#### Directions
Drop the pictures from the entries below, then reproduce the rest exactly.

* Start Exercise data *

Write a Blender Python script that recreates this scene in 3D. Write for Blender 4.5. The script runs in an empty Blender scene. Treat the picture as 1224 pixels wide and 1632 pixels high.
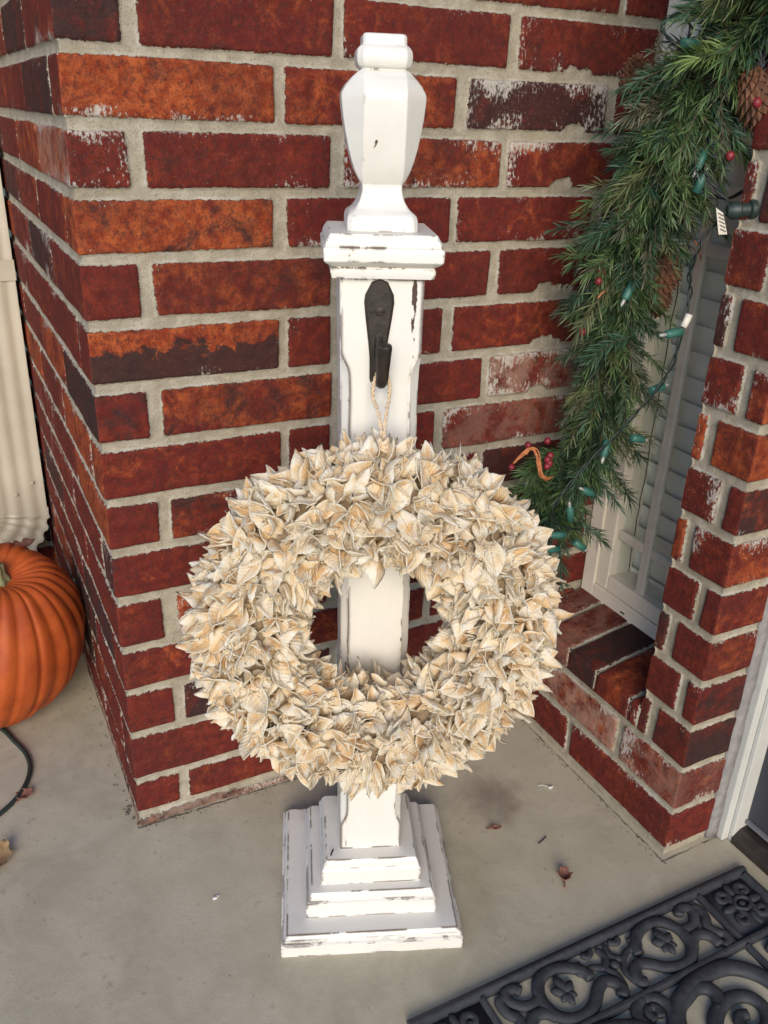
import bpy, math, random
import numpy as np
from mathutils import Vector, Matrix
S = bpy.context.scene
C = S.collection
R = math.radians
rnd = random.Random(7)

# ------------------------------------------------------------------ camera
cam_d = bpy.data.cameras.new('camera'); cam = bpy.data.objects.new('camera', cam_d); C.objects.link(cam)
yaw, pitch, roll = 0.48624, 0.43117, 0.03922
fw = Vector((math.sin(yaw)*math.cos(pitch), math.cos(yaw)*math.cos(pitch), -math.sin(pitch)))
rt = Vector((math.cos(yaw), -math.sin(yaw), 0)); up = rt.cross(fw)
cc, ss = math.cos(roll), math.sin(roll)
cx = cc*rt + ss*up; cy = -ss*rt + cc*up
cam.matrix_world = Matrix(((cx.x, cy.x, -fw.x, -0.16027), (cx.y, cy.y, -fw.y, -1.10019), (cx.z, cy.z, -fw.z, 1.04945), (0, 0, 0, 1)))
cam_d.sensor_fit = 'VERTICAL'; cam_d.sensor_height = 24; cam_d.lens = 24*1380.884/1632
cam_d.clip_start = .02; cam_d.clip_end = 500
S.camera = cam

# ------------------------------------------------------------------ light
SUN_EL, SUN_AZ = 22, -26          # azimuth: degrees towards +x from straight in front of the back wall (-y)
d = Vector((math.sin(R(SUN_AZ))*math.cos(R(SUN_EL)), -math.cos(R(SUN_AZ))*math.cos(R(SUN_EL)), math.sin(R(SUN_EL))))
w = bpy.data.worlds.new('World'); S.world = w; w.use_nodes = True
wt = w.node_tree; sky = wt.nodes.new('ShaderNodeTexSky'); sky.sky_type = 'NISHITA'; sky.sun_disc = False; sky.dust_density = .2; sky.ozone_density = 4.0; sky.altitude = 200
sky.sun_elevation = R(SUN_EL); sky.sun_rotation = math.atan2(d.x, d.y)
bg = wt.nodes['Background']; bg.inputs['Strength'].default_value = 0.15
wt.links.new(sky.outputs[0], bg.inputs['Color'])
sl = bpy.data.lights.new('sun', 'SUN'); sl.energy = 2.35; sl.angle = R(36); sl.color = (1, .85, .66)
so = bpy.data.objects.new('sun', sl); C.objects.link(so); so.rotation_euler = d.to_track_quat('Z', 'Y').to_euler(); so.location = (0, -3, 3)
S.view_settings.view_transform = 'Standard'; S.view_settings.look = 'None'; S.view_settings.gamma = 1
S.view_settings.exposure = 0.70
S.render.engine = 'CYCLES'

# ------------------------------------------------------------------ helpers
class MB:
    def __init__(s): s.v = []; s.f = []; s.c = []
    def add(s, vs, fs, col=None):
        b = len(s.v); s.v.extend([tuple(p) for p in vs]); s.f.extend([tuple(b+i for i in f) for f in fs])
        if col is not None: s.c.extend([col]*len(vs))
        return s
    def box(s, x0, x1, y0, y1, z0, z1):
        return s.add([(x0,y0,z0),(x1,y0,z0),(x1,y1,z0),(x0,y1,z0),(x0,y0,z1),(x1,y0,z1),(x1,y1,z1),(x0,y1,z1)],
                     [(0,3,2,1),(4,5,6,7),(0,1,5,4),(1,2,6,5),(2,3,7,6),(3,0,4,7)])
    def loops(s, rings, closed=False, caps=True):
        n = len(rings[0]); vs = [p for r in rings for p in r]; fs = []
        m = len(rings)
        for i in range(m if closed else m-1):
            j = (i+1) % m
            for k in range(n):
                l = (k+1) % n
                fs.append((i*n+k, i*n+l, j*n+l, j*n+k))
        if caps and not closed:
            fs.append(tuple(reversed(range(n)))); fs.append(tuple((m-1)*n+k for k in range(n)))
        return s.add(vs, fs)
    def tube(s, pts, r, n=10, flat=1.0, closed=False, up0=None):
        P = [Vector(p) for p in pts]; m = len(P)
        if not hasattr(r, '__len__'): r = [r]*m
        rings = []; N = None
        for i in range(m):
            if closed: t = P[(i+1) % m]-P[i-1]
            else: t = P[min(i+1, m-1)]-P[max(i-1, 0)]
            t.normalize()
            if N is None:
                N = Vector(up0) if up0 else (Vector((0,0,1)) if abs(t.z) < .9 else Vector((1,0,0)))
            N = (N-t*N.dot(t)).normalized() if not up0 else (Vector(up0)-t*Vector(up0).dot(t)).normalized()
            B = t.cross(N)
            rings.append([P[i]+B*(r[i]*math.cos(a))+N*(r[i]*flat*math.sin(a)) for a in [2*math.pi*k/n for k in range(n)]])
        return s.loops(rings, closed)
    def lathe(s, prof, n=24, cx=0, cy=0, axis='z'):
        rings = []
        for r, z in prof:
            rings.append([(cx+r*math.cos(a), cy+r*math.sin(a), z) for a in [2*math.pi*k/n for k in range(n)]])
        return s.loops(rings)
    def sphere(s, c, r, n=12, m=8, sc=(1,1,1)):
        rings = []
        for i in range(m+1):
            t = math.pi*i/m; rr = max(math.sin(t), .02)*r
            rings.append([(c[0]+sc[0]*rr*math.cos(a), c[1]+sc[1]*rr*math.sin(a), c[2]-sc[2]*r*math.cos(t)) for a in [2*math.pi*k/n for k in range(n)]])
        return s.loops(rings)
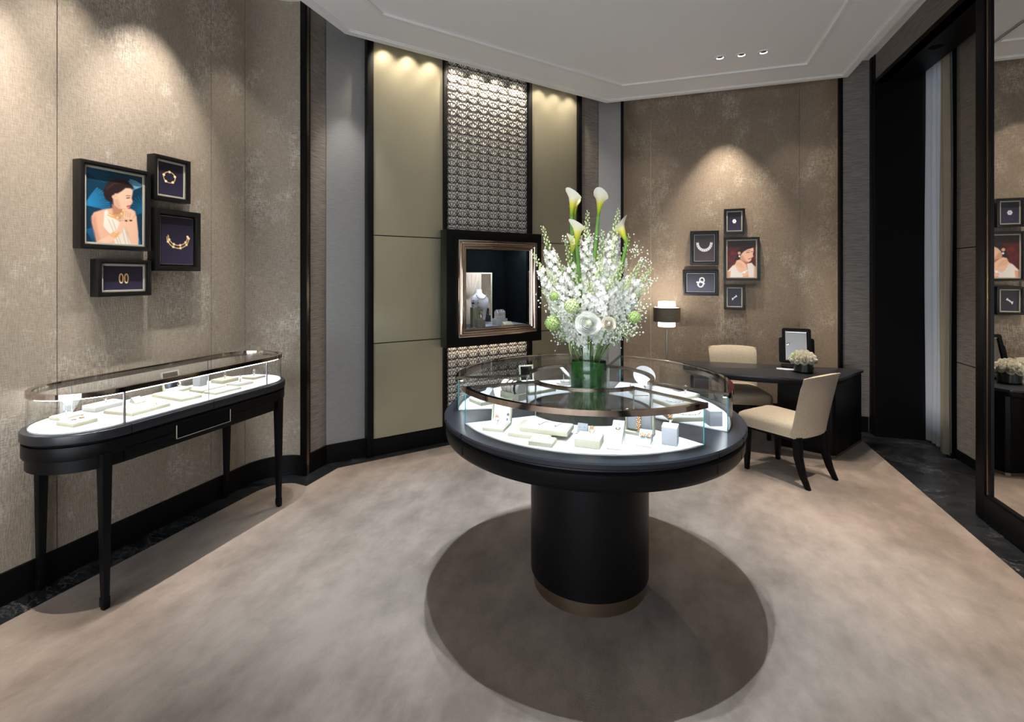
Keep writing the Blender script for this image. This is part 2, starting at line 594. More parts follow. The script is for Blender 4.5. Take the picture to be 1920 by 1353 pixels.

* End Exercise data *

#### Result below
Write a Blender Python script that recreates this scene in 3D. Write for Blender 4.5. The script runs in an empty Blender scene. Treat the picture as 1224 pixels wide and 1632 pixels high.
import bpy, math, random
import numpy as np
from mathutils import Vector, Matrix
S = bpy.context.scene
C = S.collection
R = math.radians
rnd = random.Random(7)

# ------------------------------------------------------------------ camera
cam_d = bpy.data.cameras.new('camera'); cam = bpy.data.objects.new('camera', cam_d); C.objects.link(cam)
yaw, pitch, roll = 0.48624, 0.43117, 0.03922
fw = Vector((math.sin(yaw)*math.cos(pitch), math.cos(yaw)*math.cos(pitch), -math.sin(pitch)))
rt = Vector((math.cos(yaw), -math.sin(yaw), 0)); up = rt.cross(fw)
cc, ss = math.cos(roll), math.sin(roll)
cx = cc*rt + ss*up; cy = -ss*rt + cc*up
cam.matrix_world = Matrix(((cx.x, cy.x, -fw.x, -0.16027), (cx.y, cy.y, -fw.y, -1.10019), (cx.z, cy.z, -fw.z, 1.04945), (0, 0, 0, 1)))
cam_d.sensor_fit = 'VERTICAL'; cam_d.sensor_height = 24; cam_d.lens = 24*1380.884/1632
cam_d.clip_start = .02; cam_d.clip_end = 500
S.camera = cam

# ------------------------------------------------------------------ light
SUN_EL, SUN_AZ = 22, -26          # azimuth: degrees towards +x from straight in front of the back wall (-y)
d = Vector((math.sin(R(SUN_AZ))*math.cos(R(SUN_EL)), -math.cos(R(SUN_AZ))*math.cos(R(SUN_EL)), math.sin(R(SUN_EL))))
w = bpy.data.worlds.new('World'); S.world = w; w.use_nodes = True
wt = w.node_tree; sky = wt.nodes.new('ShaderNodeTexSky'); sky.sky_type = 'NISHITA'; sky.sun_disc = False; sky.dust_density = .2; sky.ozone_density = 4.0; sky.altitude = 200
sky.sun_elevation = R(SUN_EL); sky.sun_rotation = math.atan2(d.x, d.y)
bg = wt.nodes['Background']; bg.inputs['Strength'].default_value = 0.15
wt.links.new(sky.outputs[0], bg.inputs['Color'])
sl = bpy.data.lights.new('sun', 'SUN'); sl.energy = 2.35; sl.angle = R(36); sl.color = (1, .85, .66)
so = bpy.data.objects.new('sun', sl); C.objects.link(so); so.rotation_euler = d.to_track_quat('Z', 'Y').to_euler(); so.location = (0, -3, 3)
S.view_settings.view_transform = 'Standard'; S.view_settings.look = 'None'; S.view_settings.gamma = 1
S.view_settings.exposure = 0.70
S.render.engine = 'CYCLES'

# ------------------------------------------------------------------ helpers
class MB:
    def __init__(s): s.v = []; s.f = []; s.c = []
    def add(s, vs, fs, col=None):
        b = len(s.v); s.v.extend([tuple(p) for p in vs]); s.f.extend([tuple(b+i for i in f) for f in fs])
        if col is not None: s.c.extend([col]*len(vs))
        return s
    def box(s, x0, x1, y0, y1, z0, z1):
        return s.add([(x0,y0,z0),(x1,y0,z0),(x1,y1,z0),(x0,y1,z0),(x0,y0,z1),(x1,y0,z1),(x1,y1,z1),(x0,y1,z1)],
                     [(0,3,2,1),(4,5,6,7),(0,1,5,4),(1,2,6,5),(2,3,7,6),(3,0,4,7)])
    def loops(s, rings, closed=False, caps=True):
        n = len(rings[0]); vs = [p for r in rings for p in r]; fs = []
        m = len(rings)
        for i in range(m if closed else m-1):
            j = (i+1) % m
            for k in range(n):
                l = (k+1) % n
                fs.append((i*n+k, i*n+l, j*n+l, j*n+k))
        if caps and not closed:
            fs.append(tuple(reversed(range(n)))); fs.append(tuple((m-1)*n+k for k in range(n)))
        return s.add(vs, fs)
    def tube(s, pts, r, n=10, flat=1.0, closed=False, up0=None):
        P = [Vector(p) for p in pts]; m = len(P)
        if not hasattr(r, '__len__'): r = [r]*m
        rings = []; N = None
        for i in range(m):
            if closed: t = P[(i+1) % m]-P[i-1]
            else: t = P[min(i+1, m-1)]-P[max(i-1, 0)]
            t.normalize()
            if N is None:
                N = Vector(up0) if up0 else (Vector((0,0,1)) if abs(t.z) < .9 else Vector((1,0,0)))
            N = (N-t*N.dot(t)).normalized() if not up0 else (Vector(up0)-t*Vector(up0).dot(t)).normalized()
            B = t.cross(N)
            rings.append([P[i]+B*(r[i]*math.cos(a))+N*(r[i]*flat*math.sin(a)) for a in [2*math.pi*k/n for k in range(n)]])
        return s.loops(rings, closed)
    def lathe(s, prof, n=24, cx=0, cy=0, axis='z'):
        rings = []
        for r, z in prof:
            rings.append([(cx+r*math.cos(a), cy+r*math.sin(a), z) for a in [2*math.pi*k/n for k in range(n)]])
        return s.loops(rings)
    def sphere(s, c, r, n=12, m=8, sc=(1,1,1)):
        rings = []
        for i in range(m+1):
            t = math.pi*i/m; rr = max(math.sin(t), .02)*r
            rings.append([(c[0]+sc[0]*rr*math.cos(a), c[1]+sc[1]*rr*math.sin(a), c[2]-sc[2]*r*math.cos(t)) for a in [2*math.pi*k/n for k in range(n)]])
        return s.loops(rings)
Keep writing the Blender script for this image. This is part 2, starting at line 594. More parts follow. The script is for Blender 4.5. Take the picture to be 1920 by 1353 pixels.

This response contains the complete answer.